I was asked if I want to port an old C library to Rust, and while niche it seems like a pretty cool library to have (in case anyone is dabbling with mixmaster/mixminion type networks in Rust). However, the C version has a feature (involving forward error correction) that the client is a little unsure about with regards to ownership and patents. (Because of how old this library is, it makes me suspect there are no patent issues, but that's beside the point).
I asked if I could make the library open source, and they are fine with it as long as the fec support is left out.
Let's say I would ideally like to not have two different repos/projects for this, what mechanisms does rust/cargo have to help allow more code in the repo than in the published crate?
My spitball idea is to have build.rs check for the existence of src/fec.rs and set a cfg parameter if it finds it, and add the src/fec.rs to the exclude list in Cargo.toml.
Anyone know if there are any crates that do anything like this that one can take inspiration from?
I may end up setting up two different repositories, just to lessen the risk of accidental publishing of the fec parts. But I'm curious to know how this could be accomplished with a single repo and how safe from accidental-publishing-of-the-proprietary-parts one can make it.

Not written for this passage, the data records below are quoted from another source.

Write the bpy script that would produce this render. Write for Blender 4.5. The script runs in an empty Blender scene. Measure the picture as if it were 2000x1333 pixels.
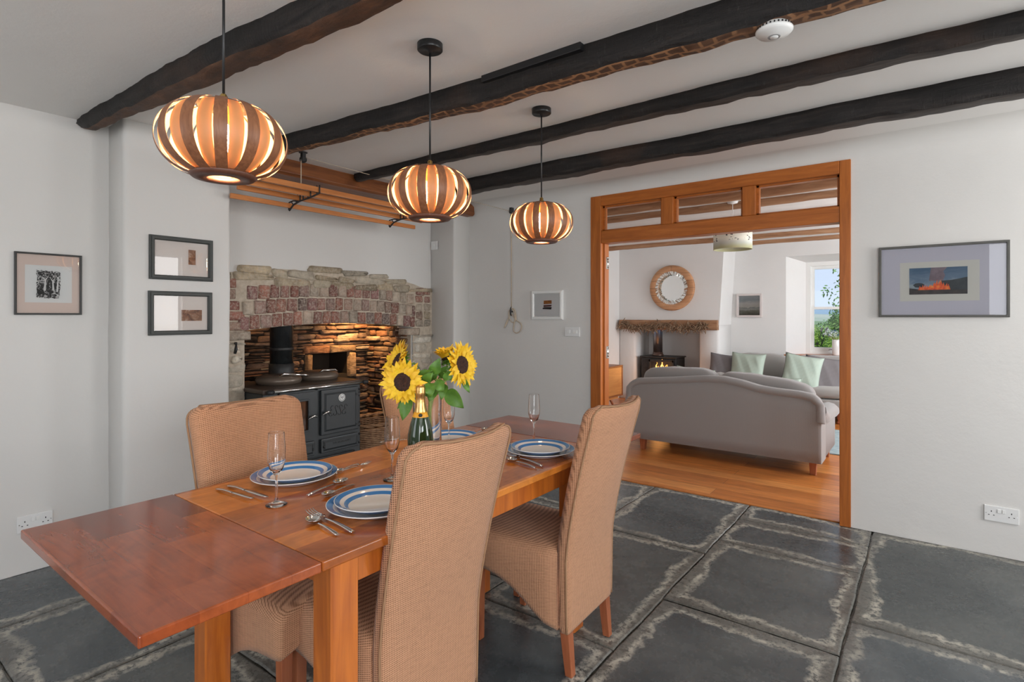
import bpy, math, random
from mathutils import Vector, Matrix, Euler
random.seed(7)
C = bpy.context.scene.collection
PI = math.pi

# ------------------------------------------------------------------ camera, world, lights, exposure
F = 1075.0; CX = 1000.0; HY = 618.0; H = 1.33; A = math.radians(37.13)
cam = bpy.data.cameras.new('camera'); camo = bpy.data.objects.new('camera', cam); C.objects.link(camo)
cam.sensor_width = 36; cam.lens = F * 36 / 2000; cam.shift_y = -(666.5 - HY) / 2000
cam.clip_start = 0.05; cam.clip_end = 3000
camo.location = (0, 0, H); camo.rotation_euler = (PI / 2, 0, A)
bpy.context.scene.camera = camo
vs = bpy.context.scene.view_settings
vs.view_transform = 'Standard'; vs.look = 'None'; vs.gamma = 1; vs.use_curve_mapping = False
vs.exposure = 0.06
w = bpy.data.worlds.new('world'); bpy.context.scene.world = w; w.use_nodes = True
wn = w.node_tree.nodes; wl = w.node_tree.links
tcw = wn.new('ShaderNodeTexCoord'); sxw = wn.new('ShaderNodeSeparateXYZ'); wl.new(tcw.outputs['Generated'], sxw.inputs[0])
rw_ = wn.new('ShaderNodeValToRGB'); e_ = rw_.color_ramp.elements
e_[0].position = 0.0; e_[0].color = (.66, .77, .93, 1); e_[1].position = .6; e_[1].color = (.25, .45, .85, 1)
wl.new(sxw.outputs[2], rw_.inputs[0]); wl.new(rw_.outputs[0], wn['Background'].inputs[0])
wn['Background'].inputs[1].default_value = 1.05

def area(name, loc, size, sizey, rot, power, col=(1, 1, 1)):
    l = bpy.data.lights.new(name, 'AREA'); l.shape = 'RECTANGLE'; l.size = size; l.size_y = sizey
    l.energy = power; l.color = col
    o = bpy.data.objects.new(name, l); C.objects.link(o); o.location = loc; o.rotation_euler = rot
    return o
def sun(name, d, power, col, angle=1.0):
    l = bpy.data.lights.new(name, 'SUN'); l.energy = power; l.color = col; l.angle = math.radians(angle)
    o = bpy.data.objects.new(name, l); C.objects.link(o)
    o.rotation_euler = Vector(d).to_track_quat('-Z', 'Y').to_euler(); return o
sun('sunlight', (0.55, 0.75, -0.9), 2.6, (1, .95, .86))
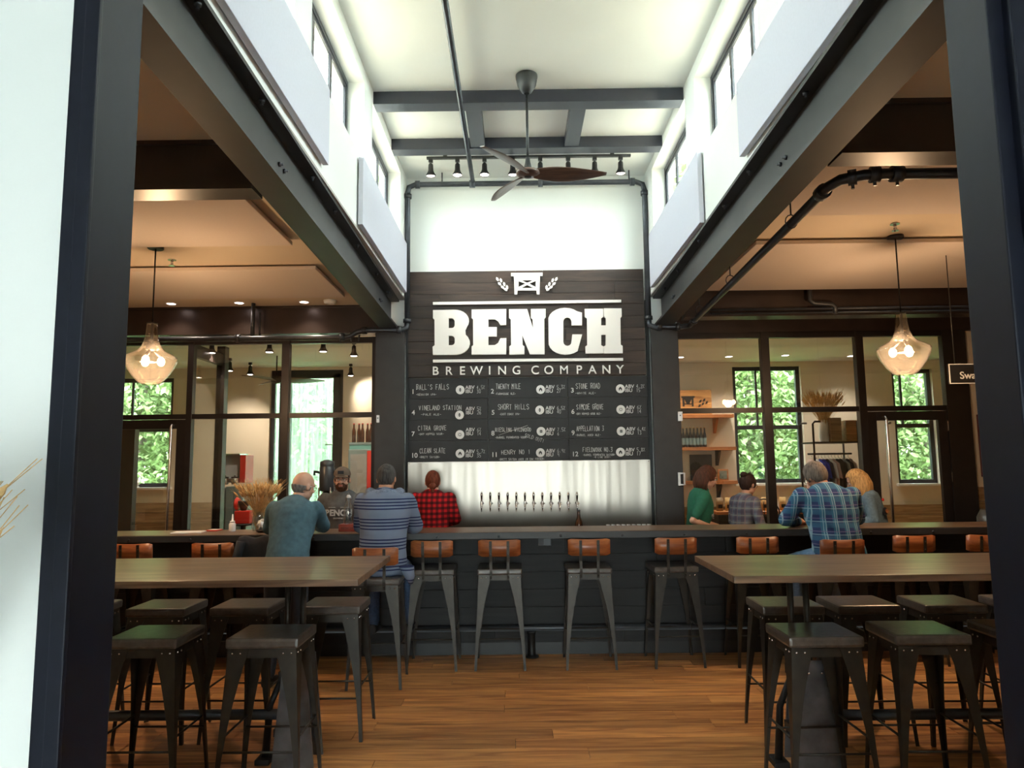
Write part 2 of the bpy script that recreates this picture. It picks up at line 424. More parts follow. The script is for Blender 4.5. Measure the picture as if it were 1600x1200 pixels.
# lobby side: the white wall with the black steel opening the camera looks through
wf = MB().box(-4.0, -0.93, 1.47, 1.62, 0, 5.1).box(1.12, 4.4, 1.47, 1.62, 0, 5.1).box(-0.93, 1.12, 1.47, 1.62, 2.98, 5.1)
struct('wall_front', wf, M_white)
struct('wall_front', MB().box(-7.2, -4.0, 1.47, 1.62, 0, 5.1).box(4.4, 7.6, 1.47, 1.62, 0, 5.1), M_cream)
d1 = sroot('door_1', (0, 1.5, 0))
bx(-0.955, -0.90, 1.455, 1.635, 0, 2.93, 0.004).build('jamb', M_jamb, d1)
bx(-0.925, -0.893, 1.449, 1.462, 0, 2.95, 0.003).build('door_stop', M_jamb, d1)
bx(1.05, 1.115, 1.488, 1.635, 0, 2.93, 0.004).build('jamb', M_jamb, d1)
bx(1.083, 1.122, 1.462, 1.490, 0, 2.95, 0.004).build('door_stop', M_jamb, d1)
bx(-0.955, 1.115, 1.455, 1.635, 2.93, 2.99, 0.003).build('lintel', M_jamb, d1)
struct('wall_lobby_left', bx(-3.2, -3.0, -4.0, 1.47, 0, 3.3), M_white)
struct('wall_lobby_right', bx(3.2, 3.4, -4.0, 1.47, 0, 3.3), M_white)
struct('ceiling_lobby', bx(-3.2, 3.4, -4.0, 1.47, 3.3, 3.4), M_white)
struct('wall_lobby_light_block', MB().box(-3.2, -0.7, -4.1, -4.0, 0, 3.4).box(0.7, 3.4, -4.1, -4.0, 0, 3.4).box(-0.7, 0.7, -4.1, -4.0, 2.15, 3.4), M_white)  # unseen wall with small opening, added to cut daylight reaching the lobby

# nave walls with clerestory openings
WIN = [(2.27, 3.77), (4.10, 5.60), (5.93, 7.45)]
def nave_wall(name, x0, x1):
    mb = MB().box(x0, x1, 1.62, 8.05, 3.46, 4.07).box(x0, x1, 1.62, 8.05, 4.765, ZC)
    ys = [1.62] + [q for w_ in WIN for q in w_] + [8.05]
    for a, b in zip(ys[::2], ys[1::2]): mb.box(x0, x1, a, b, 4.07, 4.765)
    struct(name, mb, M_nave)
nave_wall('wall_left', XL-0.22, XL); nave_wall('wall_right', XR, XR+0.22)
# bottom reveals of the drywall over the beams
struct('trim_1', bx(XL-0.10, XL+0.004, 1.62, 7.8, 3.44, 3.458), M_edge)
struct('trim_2', bx(XR-0.004, XR+0.10, 1.62, 7.8, 3.44, 3.458), M_edge)
struct('ceiling', bx(XL-0.3, XR+0.3, 1.5, 8.1, ZC, ZC+0.1), M_nave)
wi = 0
for sgn, xf in ((-1, XL), (1, XR)):
    for a, b in WIN:
        wi += 1
        wr = sroot('window_%d' % wi, (xf+sgn*0.16, (a+b)/2, 4.07))
        X = xf+sgn*0.15; t = 0.045
        def fr(y0, y1, z0, z1, nm='window_frame', dx=0.016): bx(X-dx, X+dx, y0, y1, z0, z1, 0.004).build(nm, M_wframe, wr)
        fr(a, a+t, 4.07, 4.765); fr(b-t, b, 4.07, 4.765); fr(a+t, b-t, 4.72, 4.765); fr(a+t, b-t, 4.07, 4.115)
        n = 3; wd = (b-a-2*t)/n
        for k in range(n):
            y0 = a+t+k*wd; y1 = y0+wd
            m_ = MB(); s_ = 0.028
            m_.box(X-0.009, X+0.009, y0+.002, y0+s_, 4.117, 4.718).box(X-0.009, X+0.009, y1-s_, y1-.002, 4.117, 4.718)
            m_.box(X-0.009, X+0.009, y0+s_, y1-s_, 4.69, 4.718).box(X-0.009, X+0.009, y0+s_, y1-s_, 4.117, 4.145)
            m_.build('sash', M_wframe, wr)
            bx(X-0.003, X+0.003, y0+s_, y1-s_, 4.145, 4.69).build('pane', M_glass, wr)
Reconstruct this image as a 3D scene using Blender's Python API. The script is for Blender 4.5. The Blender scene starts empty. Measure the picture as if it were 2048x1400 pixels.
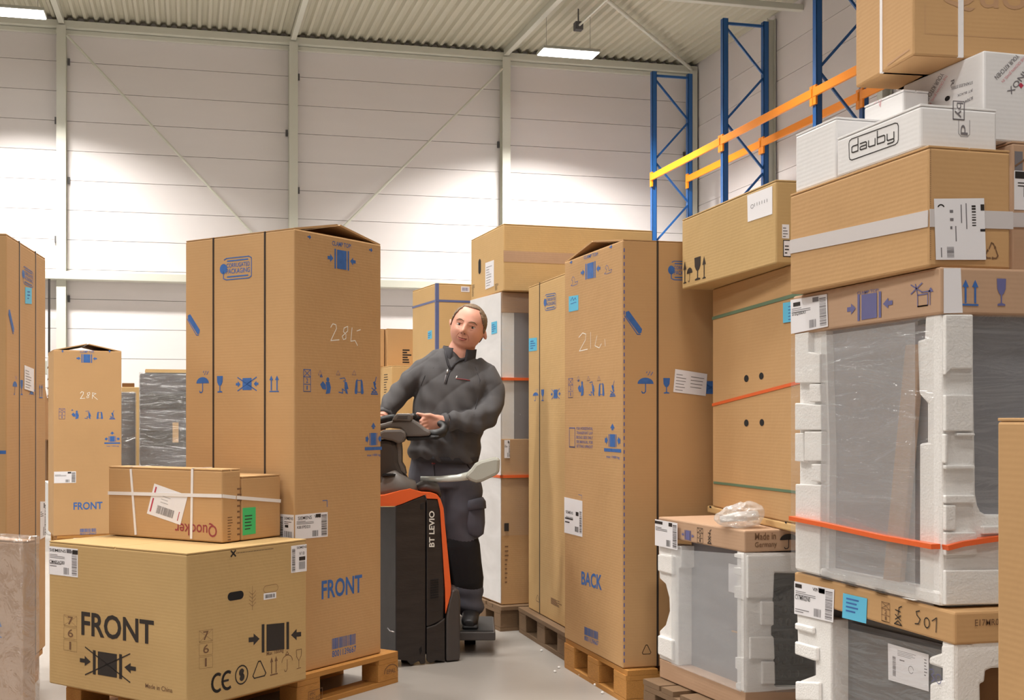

How big and complex is that forward error correction? Is there a specification for it? Potentially you could delete the old C implementation (thus leaving it out as required) and create a new implementation in Rust from scratch. Assuming any patents on it have expired you would be in the clear.
I think two repos is the way to go, otherwise it is a high risk of accidental publishing. There are just too many cases of this already and once code is out, it is out, no way back.
Feature gate the proprietary part, use your own non-public package repo and all should be fine as long as code compiles/works with or without given feature. But for library to be more useful it would be nice that proprietary part can be replaced by non-proprietary, so when designing that should be taken into account (maybe use generics or what not), otherwise the library might not be as useful as it could be.
You left out pretty important topic. How do you want to distribute this library and its proprietary part? How was C library distributed? Will you write a rust implementation and compile it to a shared library with C ABI? Should it be used by normal Rust projects with Cargo integration?
You can use include in Cargo.toml to select only files/dirs you want to publish.
cargo package --list to verify that it selects what you want.
You can use .cargo/config.toml to have local settings that don't get published, and there you can set a custom env var or cfg or [patch.crates-io] to disable or substitute some code.
You can also just use a regular Cargo flag that puts unpublished module behind the flag. The published crate will work without the file as long as the Cargo feature isn't enabled. If a mod is disabled, Rust wont look for it. rustfmt might complain, but a) #[rustfmt::skip] solves that too, b) nobody needs to run rustfmt on a published crate.